What is the issue?
- The recent terrorist encounter at Handwara (Kashmir) has once again brought to the fore the terrorist threat emanating from Pakistan.
- Analysts of terrorism are well aware of the irony that Pakistan is both possibly the leading perpetrator and a major victim of terrorism.
What is the warfare that Pakistan has with its neighbours?
- Strategy - This contradiction can be traced to the deliberate policy of the Pakistani state to create and foster terrorist groups in order to engage in low intensity warfare with its neighbours.
- Pakistan first operationalized this strategy about Afghanistan following the overthrow of Zahir Shah by his cousin Daud Khan in 1973.
- It intensified this strategy with the cooperation of the U.S. and Saudi Arabia after the Marxist coup of 1978.
- Asset - The Soviet withdrawal in 1989 left the Pakistani military with a large surplus of Islamist fighters that it had trained and armed.
- Islamabad decided to use this “asset” to intensify the insurgency in the Kashmir Valley.
- Decade-long Afghan “jihad” had also radicalised a substantial segment of the Pakistani population as well as augmented sectarian divisions only between Sunnis and Shias and also among various Sunni sects.
- In the process, a number of homegrown terrorist groups emerged that the Pakistan Army co-opted for its use in Kashmir and the rest of India.
How did Pakistan’s strategy affect itself?
- Some of Pakistan’s terrorist groups turned against it especially after the Musharraf government.
- Musharraf’s government, under American pressure, decided to collaborate with the latter in the overthrow of Afghan Taliban regime.
- But not all terrorist groups acted in this way.
What are the actions of LeT?
- Lashkar-e-Taiba (LeT), the group involved in the Handwara encounter, is a classic example of a “loyalist” terrorist organisation.
- LeT has played by the rules set by the Pakistani military.
- It only launches attacks on targets outside Pakistan, primarily in India.

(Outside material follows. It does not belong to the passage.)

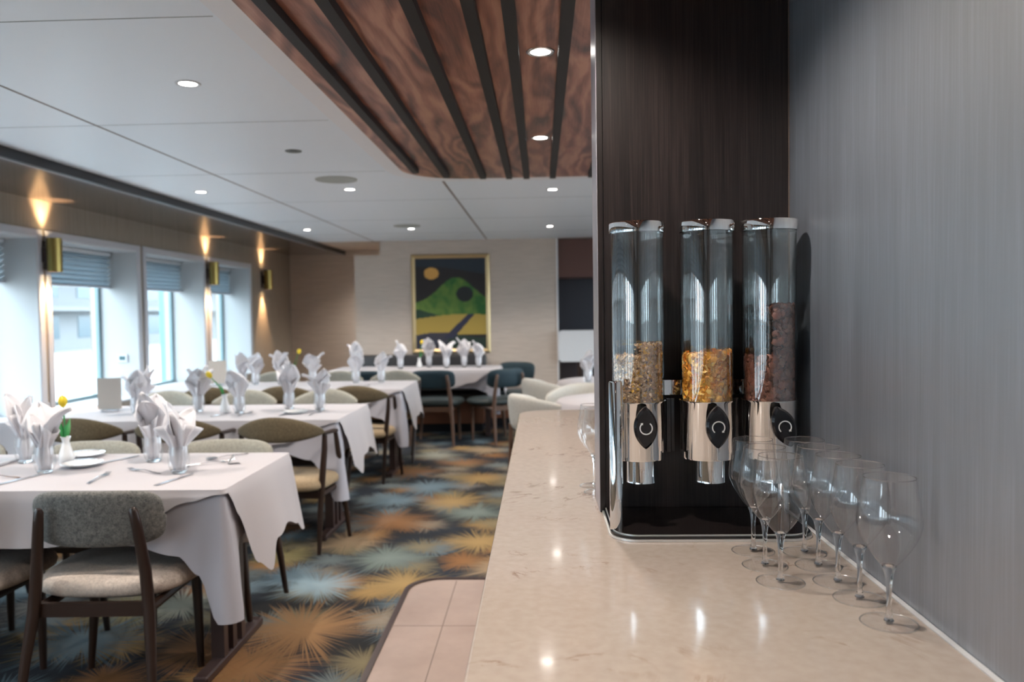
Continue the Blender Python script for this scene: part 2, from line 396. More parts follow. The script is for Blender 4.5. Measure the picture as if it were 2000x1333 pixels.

- Inter-Services Intelligence provides LeT with intelligence and logistical support in addition to identifying specific targets.
- This is why the LeT and its front organisations have continued to receive the military’s patronage and support.
- Thus, Hafiz Saeed, its leader was provided protection by the Pakistani state despite being designated as an international terrorist by the UN.
- A Pakistani anti-terrorism court finally sentenced Saeed to 11 years in prison in February, 2020 for terror financing activities.
- It sentenced him to stave off the global anti-terror watchdog, Financial Action Task Force (FATF), blacklisting Pakistan as terror financing state.
What is the difference between LeT and JeM?
- Both the LeT and the Jaish-e-Mohammed (JeM) have been engaged in attacks on Indian targets identified by Pakistan’s ISI.
- The JeM has not hesitated to launch terrorist attacks on targets within Pakistan as well, especially against the Shias and Sufi shrines.
- The difference between LeT and JeM is that the LeT is more pragmatic and less ideological but the JeM is highly ideological and sectarian.
- JeM - JeM draws its ideological inspiration from extreme form of Deobandi Puritanism.
- Deobandi Puritanism considers all those who do not believe in its philosophy beyond the pale of Islam.
- Therefore, legitimate targets of attack for JeM include not only Shias and Barelvis but also the Pakistani state and the Pakistani military.
- LeT - It does not consider Muslims of different theological orientations as non-believers.
- This relatively “liberal” interpretation is due to the fact that LeT draws its ideological inspiration from a minority sect called Ahl-e-Hadis.
- [Ahl-e-Hadis composes only a small proportion of Pakistan’s Muslim population and cannot afford to engage in sectarian conflict.]
- Moreover, it draws its membership from different Muslim sects.
- Both these factors drive LeT toward greater tolerance in sectarian terms and to avoid intra-Islamic theological battles.
- Its primary goals are political and driving India out of Kashmir.
- This jells well with the objectives of the Pakistani military and makes LeT and Hafiz Saeed, favourites of the Pakistani establishment.
What does this narrative clarify?
- Many of the terrorist groups were deliberately created by the Pakistani state to serve its purposes.
- However, its ability to control the various terrorist outfits is uneven and some of them have turned against their creator.
- It establishes the fact that using terrorist outfits for state objectives can have very negative consequences for the stability of the state itself.